Scan the data that follows and count the lines with the string "Blender"; answer with the count alone.

- _Task material_
"""

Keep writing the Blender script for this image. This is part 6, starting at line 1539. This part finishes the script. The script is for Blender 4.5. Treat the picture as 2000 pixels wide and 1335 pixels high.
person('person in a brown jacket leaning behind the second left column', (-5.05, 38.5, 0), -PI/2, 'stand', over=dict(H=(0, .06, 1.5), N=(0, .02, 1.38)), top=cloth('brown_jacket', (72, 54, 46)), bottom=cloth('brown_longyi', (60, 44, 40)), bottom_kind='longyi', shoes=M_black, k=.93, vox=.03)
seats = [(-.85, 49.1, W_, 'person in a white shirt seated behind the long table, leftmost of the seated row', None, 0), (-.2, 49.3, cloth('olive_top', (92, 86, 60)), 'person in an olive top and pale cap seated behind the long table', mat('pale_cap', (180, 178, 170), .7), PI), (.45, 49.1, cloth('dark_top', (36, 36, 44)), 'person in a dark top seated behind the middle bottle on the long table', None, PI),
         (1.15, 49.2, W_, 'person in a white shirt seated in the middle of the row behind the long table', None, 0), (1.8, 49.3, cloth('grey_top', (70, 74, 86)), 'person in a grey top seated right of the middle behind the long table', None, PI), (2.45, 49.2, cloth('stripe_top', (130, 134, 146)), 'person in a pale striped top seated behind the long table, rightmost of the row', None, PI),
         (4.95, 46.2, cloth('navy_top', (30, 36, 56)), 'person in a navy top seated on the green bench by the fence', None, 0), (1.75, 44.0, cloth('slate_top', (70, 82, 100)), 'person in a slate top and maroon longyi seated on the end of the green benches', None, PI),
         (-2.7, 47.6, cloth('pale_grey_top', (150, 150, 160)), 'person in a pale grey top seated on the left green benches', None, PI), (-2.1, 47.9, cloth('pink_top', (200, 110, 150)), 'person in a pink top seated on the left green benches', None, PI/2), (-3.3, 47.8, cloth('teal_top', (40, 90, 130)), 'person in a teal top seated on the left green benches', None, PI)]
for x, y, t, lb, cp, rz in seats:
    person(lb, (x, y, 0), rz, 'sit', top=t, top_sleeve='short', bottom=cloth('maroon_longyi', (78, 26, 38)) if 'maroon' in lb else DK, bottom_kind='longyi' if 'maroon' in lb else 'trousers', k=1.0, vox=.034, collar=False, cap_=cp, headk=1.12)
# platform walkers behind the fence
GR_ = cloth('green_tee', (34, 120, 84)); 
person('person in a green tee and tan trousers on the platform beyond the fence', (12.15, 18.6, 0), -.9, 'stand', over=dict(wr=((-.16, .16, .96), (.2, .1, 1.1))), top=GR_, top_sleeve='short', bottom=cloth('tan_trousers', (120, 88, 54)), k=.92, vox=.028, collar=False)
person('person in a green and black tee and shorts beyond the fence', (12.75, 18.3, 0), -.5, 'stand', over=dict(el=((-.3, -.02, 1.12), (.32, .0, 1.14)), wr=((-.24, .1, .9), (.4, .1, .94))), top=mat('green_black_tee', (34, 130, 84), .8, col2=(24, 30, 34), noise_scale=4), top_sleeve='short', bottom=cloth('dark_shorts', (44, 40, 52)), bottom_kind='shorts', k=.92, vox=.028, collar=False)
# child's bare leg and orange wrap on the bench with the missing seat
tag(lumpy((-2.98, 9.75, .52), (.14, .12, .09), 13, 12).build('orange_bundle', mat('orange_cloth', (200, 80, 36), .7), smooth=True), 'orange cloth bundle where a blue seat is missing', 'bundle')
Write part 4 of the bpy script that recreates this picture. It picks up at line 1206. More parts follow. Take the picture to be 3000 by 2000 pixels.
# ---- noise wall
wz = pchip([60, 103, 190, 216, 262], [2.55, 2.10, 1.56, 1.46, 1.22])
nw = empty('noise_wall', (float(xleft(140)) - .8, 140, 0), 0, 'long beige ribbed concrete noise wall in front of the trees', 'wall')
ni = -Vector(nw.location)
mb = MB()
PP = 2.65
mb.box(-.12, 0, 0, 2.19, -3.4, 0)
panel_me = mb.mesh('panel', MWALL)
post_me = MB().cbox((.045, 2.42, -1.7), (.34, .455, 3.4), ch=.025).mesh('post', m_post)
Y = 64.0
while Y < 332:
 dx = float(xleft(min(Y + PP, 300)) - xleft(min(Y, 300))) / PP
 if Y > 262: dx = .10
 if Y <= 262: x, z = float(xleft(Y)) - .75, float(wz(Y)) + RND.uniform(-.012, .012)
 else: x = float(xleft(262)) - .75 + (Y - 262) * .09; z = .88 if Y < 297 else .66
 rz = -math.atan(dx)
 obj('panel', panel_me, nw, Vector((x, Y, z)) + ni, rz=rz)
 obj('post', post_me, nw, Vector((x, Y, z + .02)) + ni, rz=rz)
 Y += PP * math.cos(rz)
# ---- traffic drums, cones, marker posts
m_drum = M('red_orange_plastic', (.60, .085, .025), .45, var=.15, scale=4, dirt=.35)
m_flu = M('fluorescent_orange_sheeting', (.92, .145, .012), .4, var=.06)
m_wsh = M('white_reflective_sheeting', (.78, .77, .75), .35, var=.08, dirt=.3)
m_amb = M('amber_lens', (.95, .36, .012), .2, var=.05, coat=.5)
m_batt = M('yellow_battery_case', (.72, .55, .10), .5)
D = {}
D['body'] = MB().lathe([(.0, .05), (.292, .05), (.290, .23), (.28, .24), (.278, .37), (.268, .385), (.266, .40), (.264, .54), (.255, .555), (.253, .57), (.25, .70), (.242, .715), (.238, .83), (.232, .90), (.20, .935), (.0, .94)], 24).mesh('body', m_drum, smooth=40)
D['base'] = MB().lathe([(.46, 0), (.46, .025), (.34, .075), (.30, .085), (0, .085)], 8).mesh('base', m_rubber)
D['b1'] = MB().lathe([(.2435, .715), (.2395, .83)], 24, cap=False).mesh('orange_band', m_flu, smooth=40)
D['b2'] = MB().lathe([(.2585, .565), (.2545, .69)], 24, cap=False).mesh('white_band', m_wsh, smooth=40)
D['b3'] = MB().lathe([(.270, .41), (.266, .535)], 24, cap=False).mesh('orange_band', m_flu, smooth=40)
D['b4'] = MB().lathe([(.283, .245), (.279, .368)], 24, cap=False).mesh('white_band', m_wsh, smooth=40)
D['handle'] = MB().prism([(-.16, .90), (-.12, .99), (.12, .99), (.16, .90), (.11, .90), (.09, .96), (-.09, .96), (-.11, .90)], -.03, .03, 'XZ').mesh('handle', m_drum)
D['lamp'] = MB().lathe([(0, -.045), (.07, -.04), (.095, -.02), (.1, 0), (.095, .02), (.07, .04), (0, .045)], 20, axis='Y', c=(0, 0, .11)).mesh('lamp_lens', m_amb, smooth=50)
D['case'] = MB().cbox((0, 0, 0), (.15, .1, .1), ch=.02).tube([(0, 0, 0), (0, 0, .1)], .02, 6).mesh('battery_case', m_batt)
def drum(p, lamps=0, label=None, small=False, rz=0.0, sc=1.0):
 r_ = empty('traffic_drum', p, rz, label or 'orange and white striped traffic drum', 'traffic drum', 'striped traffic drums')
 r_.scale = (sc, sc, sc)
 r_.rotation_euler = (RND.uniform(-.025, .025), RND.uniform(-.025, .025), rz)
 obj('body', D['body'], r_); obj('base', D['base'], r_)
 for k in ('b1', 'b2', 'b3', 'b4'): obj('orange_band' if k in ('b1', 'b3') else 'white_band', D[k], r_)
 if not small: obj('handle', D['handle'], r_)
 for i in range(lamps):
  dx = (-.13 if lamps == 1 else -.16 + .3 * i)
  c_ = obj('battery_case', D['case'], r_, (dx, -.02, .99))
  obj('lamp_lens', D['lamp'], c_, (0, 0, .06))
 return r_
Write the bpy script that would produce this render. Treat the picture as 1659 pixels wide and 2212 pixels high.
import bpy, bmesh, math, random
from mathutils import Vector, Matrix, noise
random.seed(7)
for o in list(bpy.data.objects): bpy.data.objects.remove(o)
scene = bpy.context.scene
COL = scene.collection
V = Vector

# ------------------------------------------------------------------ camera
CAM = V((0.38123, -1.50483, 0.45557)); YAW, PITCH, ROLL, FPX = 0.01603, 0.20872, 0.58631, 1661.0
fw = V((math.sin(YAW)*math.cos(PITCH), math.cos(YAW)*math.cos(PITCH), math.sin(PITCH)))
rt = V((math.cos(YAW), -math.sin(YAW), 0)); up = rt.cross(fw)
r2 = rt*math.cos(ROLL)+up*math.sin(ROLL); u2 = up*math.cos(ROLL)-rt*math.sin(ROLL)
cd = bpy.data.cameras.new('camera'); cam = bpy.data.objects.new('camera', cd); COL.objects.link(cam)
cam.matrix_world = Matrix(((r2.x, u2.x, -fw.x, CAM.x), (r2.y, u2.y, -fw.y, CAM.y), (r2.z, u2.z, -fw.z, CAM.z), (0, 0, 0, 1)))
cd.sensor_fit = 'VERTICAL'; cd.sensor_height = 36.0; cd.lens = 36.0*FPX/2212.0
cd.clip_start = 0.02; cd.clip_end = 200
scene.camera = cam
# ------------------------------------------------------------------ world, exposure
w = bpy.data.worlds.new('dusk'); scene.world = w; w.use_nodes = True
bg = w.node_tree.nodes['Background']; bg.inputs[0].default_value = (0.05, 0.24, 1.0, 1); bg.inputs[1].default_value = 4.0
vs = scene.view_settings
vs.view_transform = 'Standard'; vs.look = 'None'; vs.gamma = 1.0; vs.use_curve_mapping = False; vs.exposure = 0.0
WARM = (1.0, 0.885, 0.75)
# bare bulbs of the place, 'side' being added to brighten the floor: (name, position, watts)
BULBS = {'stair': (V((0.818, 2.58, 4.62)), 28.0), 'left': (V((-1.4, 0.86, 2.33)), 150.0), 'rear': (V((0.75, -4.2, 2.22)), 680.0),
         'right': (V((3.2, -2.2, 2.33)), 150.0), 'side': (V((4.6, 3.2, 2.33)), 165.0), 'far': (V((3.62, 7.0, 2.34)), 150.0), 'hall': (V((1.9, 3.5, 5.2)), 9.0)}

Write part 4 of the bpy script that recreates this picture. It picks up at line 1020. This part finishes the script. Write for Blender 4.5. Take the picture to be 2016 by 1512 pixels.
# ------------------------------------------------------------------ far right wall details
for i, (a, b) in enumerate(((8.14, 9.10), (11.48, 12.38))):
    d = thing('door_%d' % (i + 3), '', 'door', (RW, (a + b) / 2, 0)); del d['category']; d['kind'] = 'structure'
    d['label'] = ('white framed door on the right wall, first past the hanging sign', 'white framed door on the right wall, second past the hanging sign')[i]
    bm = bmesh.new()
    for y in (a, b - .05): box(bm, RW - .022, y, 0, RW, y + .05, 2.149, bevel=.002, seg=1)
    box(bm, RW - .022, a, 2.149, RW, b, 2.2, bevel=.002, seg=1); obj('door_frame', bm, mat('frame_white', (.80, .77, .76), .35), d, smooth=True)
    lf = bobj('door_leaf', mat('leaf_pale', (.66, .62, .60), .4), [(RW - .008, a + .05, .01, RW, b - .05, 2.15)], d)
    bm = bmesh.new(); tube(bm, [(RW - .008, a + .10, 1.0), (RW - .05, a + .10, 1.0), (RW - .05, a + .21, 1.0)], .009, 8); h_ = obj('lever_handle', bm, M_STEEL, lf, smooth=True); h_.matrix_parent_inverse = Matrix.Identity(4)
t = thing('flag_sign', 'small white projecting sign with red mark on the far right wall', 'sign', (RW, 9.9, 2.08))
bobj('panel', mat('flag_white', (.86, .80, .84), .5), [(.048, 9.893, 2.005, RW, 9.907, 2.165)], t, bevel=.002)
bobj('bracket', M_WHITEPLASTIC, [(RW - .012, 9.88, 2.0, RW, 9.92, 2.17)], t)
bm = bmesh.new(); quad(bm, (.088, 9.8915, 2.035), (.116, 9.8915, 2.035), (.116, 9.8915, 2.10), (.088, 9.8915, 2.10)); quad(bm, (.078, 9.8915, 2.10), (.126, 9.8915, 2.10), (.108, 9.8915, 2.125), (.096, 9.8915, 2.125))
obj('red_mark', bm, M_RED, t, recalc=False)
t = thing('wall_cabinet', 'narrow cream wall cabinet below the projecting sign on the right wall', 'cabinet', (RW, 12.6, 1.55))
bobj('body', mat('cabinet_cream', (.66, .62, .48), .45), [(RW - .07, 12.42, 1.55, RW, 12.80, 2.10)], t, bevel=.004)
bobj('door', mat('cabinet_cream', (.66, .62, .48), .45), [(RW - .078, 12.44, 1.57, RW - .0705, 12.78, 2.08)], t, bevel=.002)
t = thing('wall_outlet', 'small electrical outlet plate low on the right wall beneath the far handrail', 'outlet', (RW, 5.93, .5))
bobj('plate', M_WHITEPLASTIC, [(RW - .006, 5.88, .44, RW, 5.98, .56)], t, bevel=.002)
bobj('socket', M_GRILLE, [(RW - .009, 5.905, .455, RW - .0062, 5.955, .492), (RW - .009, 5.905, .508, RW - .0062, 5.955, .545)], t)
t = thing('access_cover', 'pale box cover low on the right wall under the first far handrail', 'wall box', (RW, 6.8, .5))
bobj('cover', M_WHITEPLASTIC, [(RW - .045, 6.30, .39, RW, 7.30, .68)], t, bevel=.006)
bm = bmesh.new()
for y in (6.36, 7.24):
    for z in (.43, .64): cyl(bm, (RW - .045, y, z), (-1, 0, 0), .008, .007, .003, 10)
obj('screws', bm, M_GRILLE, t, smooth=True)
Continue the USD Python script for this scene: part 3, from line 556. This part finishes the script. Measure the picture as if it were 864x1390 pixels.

"""

- _Result_
2